By 1929, increasing complaints of quality had reached The Nassau Lit. Rather than let them slide, the editorial board, headed by Intime and Triangle author Erik Barnouw 1929, in the March edition posted in response perhaps the most savvy reflection on creativity ever seen on the campus. It cited the war trauma and tumult of 10 years prior — what it termed “Philistinism” — as a virtually required ingredient for the outburst of creative output we’ve noted above. It cited the books of poetry and newly born Intime plays as cathartic personal antidotes to that ferment. But those personal outlets seemed to have subsequently faded along with the global terror that gave rise to them. For example, Intime from 1920-22 had 40 plays submitted from 15 authors; from 1925-29 it received six plays from four authors (including Barnouw, intriguingly) and was filling in with stock plays. As the behavioral desperation receded, the board felt its antidote of urgency was fading with it, and the two were fated to live or die together. The Freneaus and Tuesday Eventides and the Fromagees had vanished; Noyes’ wife had died and he was back at Oxford. Many potential submissions to the Lit had gone with them. Indeed, the magazine itself in the next five years would shrink from eight issues to six to four.

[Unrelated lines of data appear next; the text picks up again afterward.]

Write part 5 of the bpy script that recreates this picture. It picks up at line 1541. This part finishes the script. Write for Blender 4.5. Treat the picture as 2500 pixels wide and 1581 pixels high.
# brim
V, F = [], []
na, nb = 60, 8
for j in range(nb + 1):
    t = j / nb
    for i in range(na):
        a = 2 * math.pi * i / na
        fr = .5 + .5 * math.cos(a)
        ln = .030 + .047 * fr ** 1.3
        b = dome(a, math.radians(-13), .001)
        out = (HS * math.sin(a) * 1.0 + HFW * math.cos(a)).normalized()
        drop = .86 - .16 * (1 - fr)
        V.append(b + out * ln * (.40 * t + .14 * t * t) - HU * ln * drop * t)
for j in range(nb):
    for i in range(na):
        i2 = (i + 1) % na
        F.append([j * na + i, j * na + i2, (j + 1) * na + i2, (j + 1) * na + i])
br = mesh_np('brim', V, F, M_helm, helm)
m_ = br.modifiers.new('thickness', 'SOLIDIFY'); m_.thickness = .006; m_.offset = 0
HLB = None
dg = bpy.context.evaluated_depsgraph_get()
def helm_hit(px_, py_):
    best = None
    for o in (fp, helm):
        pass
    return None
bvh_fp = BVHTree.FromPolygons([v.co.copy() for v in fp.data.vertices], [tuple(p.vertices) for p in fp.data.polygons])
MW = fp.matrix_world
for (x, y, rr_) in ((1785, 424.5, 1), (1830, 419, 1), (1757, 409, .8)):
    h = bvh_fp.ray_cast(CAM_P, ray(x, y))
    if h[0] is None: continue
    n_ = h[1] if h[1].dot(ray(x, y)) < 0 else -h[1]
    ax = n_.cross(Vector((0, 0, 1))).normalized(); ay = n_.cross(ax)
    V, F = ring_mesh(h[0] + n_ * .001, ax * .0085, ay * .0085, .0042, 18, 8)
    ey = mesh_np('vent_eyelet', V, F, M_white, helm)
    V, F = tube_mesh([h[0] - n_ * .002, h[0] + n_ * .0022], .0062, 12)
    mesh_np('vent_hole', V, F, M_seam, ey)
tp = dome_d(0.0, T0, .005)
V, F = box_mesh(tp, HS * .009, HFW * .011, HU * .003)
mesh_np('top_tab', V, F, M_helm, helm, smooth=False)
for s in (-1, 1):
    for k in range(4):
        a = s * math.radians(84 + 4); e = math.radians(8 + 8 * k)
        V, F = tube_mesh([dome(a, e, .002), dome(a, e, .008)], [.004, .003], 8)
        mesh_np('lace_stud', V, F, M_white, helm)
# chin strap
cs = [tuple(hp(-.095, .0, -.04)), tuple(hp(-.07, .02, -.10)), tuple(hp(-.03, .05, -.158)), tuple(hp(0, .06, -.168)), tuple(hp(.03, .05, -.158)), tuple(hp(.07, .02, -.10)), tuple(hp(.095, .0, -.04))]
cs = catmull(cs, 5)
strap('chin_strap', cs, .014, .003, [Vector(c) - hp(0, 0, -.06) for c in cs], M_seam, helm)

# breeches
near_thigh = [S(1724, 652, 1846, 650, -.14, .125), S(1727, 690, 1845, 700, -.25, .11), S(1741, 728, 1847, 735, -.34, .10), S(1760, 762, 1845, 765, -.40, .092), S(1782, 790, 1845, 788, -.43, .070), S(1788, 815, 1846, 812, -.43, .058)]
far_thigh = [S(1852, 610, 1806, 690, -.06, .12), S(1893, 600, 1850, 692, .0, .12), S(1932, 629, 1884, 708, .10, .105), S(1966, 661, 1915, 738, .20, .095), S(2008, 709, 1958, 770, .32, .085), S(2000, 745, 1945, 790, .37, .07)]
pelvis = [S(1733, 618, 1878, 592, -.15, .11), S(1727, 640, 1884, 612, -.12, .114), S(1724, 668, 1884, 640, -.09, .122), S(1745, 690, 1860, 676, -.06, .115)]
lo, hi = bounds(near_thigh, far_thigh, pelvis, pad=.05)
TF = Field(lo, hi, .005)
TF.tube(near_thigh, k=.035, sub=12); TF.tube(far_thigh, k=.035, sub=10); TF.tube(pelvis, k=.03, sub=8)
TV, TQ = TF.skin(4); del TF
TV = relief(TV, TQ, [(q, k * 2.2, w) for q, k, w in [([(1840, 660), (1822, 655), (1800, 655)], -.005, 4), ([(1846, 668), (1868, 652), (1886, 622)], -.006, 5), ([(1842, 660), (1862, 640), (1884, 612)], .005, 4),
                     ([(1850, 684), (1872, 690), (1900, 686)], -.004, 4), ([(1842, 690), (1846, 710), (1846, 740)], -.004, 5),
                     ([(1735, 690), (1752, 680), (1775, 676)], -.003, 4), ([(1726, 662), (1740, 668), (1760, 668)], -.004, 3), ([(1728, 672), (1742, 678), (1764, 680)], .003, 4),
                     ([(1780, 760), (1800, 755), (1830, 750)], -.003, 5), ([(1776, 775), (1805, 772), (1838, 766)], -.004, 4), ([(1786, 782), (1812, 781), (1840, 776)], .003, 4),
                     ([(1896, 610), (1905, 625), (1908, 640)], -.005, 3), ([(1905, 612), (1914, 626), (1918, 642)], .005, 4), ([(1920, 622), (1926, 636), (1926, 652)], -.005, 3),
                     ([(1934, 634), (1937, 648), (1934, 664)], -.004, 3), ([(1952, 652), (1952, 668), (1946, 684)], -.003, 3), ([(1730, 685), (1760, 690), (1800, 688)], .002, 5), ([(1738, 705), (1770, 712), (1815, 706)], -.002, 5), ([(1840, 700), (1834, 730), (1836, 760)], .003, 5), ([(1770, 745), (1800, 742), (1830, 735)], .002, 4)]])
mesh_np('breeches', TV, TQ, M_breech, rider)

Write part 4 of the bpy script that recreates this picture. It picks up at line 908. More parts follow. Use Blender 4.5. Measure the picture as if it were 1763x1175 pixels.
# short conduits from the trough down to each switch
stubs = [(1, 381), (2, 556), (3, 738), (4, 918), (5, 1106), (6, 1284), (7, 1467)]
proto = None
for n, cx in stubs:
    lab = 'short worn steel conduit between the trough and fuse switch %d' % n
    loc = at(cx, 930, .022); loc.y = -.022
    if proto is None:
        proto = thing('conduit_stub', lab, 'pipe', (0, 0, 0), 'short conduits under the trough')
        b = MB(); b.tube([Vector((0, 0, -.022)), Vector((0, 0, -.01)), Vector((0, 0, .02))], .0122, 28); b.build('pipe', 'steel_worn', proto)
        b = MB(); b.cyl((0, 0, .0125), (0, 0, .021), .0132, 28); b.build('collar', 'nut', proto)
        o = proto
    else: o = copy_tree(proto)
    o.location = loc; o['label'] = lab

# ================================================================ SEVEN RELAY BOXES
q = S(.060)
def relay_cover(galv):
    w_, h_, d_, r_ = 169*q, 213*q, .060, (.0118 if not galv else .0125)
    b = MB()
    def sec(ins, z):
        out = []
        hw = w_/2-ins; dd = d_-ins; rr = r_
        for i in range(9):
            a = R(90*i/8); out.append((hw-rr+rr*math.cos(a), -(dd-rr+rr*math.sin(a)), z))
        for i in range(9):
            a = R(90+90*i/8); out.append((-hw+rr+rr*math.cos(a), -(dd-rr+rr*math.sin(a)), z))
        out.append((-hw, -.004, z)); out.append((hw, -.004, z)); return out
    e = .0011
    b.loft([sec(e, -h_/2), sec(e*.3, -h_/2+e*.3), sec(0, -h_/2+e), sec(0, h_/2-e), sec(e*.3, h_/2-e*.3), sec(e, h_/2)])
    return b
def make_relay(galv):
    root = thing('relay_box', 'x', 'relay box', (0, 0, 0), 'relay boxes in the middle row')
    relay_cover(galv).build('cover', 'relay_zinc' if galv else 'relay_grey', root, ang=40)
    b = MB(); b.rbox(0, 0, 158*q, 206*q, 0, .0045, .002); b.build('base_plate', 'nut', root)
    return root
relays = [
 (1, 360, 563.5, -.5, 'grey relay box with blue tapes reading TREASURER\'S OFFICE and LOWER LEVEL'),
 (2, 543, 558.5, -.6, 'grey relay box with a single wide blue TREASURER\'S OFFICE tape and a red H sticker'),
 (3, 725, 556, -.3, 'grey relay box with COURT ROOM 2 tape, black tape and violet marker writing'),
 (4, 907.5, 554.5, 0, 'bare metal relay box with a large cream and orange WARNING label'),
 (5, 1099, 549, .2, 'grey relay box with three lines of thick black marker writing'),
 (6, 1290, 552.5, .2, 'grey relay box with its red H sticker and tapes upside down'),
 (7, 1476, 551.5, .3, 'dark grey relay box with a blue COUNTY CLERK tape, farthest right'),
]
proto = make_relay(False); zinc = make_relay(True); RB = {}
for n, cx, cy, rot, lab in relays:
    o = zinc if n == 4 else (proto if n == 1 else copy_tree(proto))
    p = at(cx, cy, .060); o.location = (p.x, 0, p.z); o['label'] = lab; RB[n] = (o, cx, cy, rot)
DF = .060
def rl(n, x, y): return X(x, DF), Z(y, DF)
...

I’m still not really certain that, despite some powerful logic and various examples of this across the years, the motivation of creativity can be primarily put down to a human need to counteract or avoid misery. But I do need to look again at All the President’s Men, at Benjamin Britten’s War Requiem, at Apocalypse Now, at Noyes’ Princeton 1917, at Graham Greene’s The Third Man, and try to honestly understand how they are important, and consider how they might be driven by dire necessities. Recall what Harry Lime said about the cuckoo clock.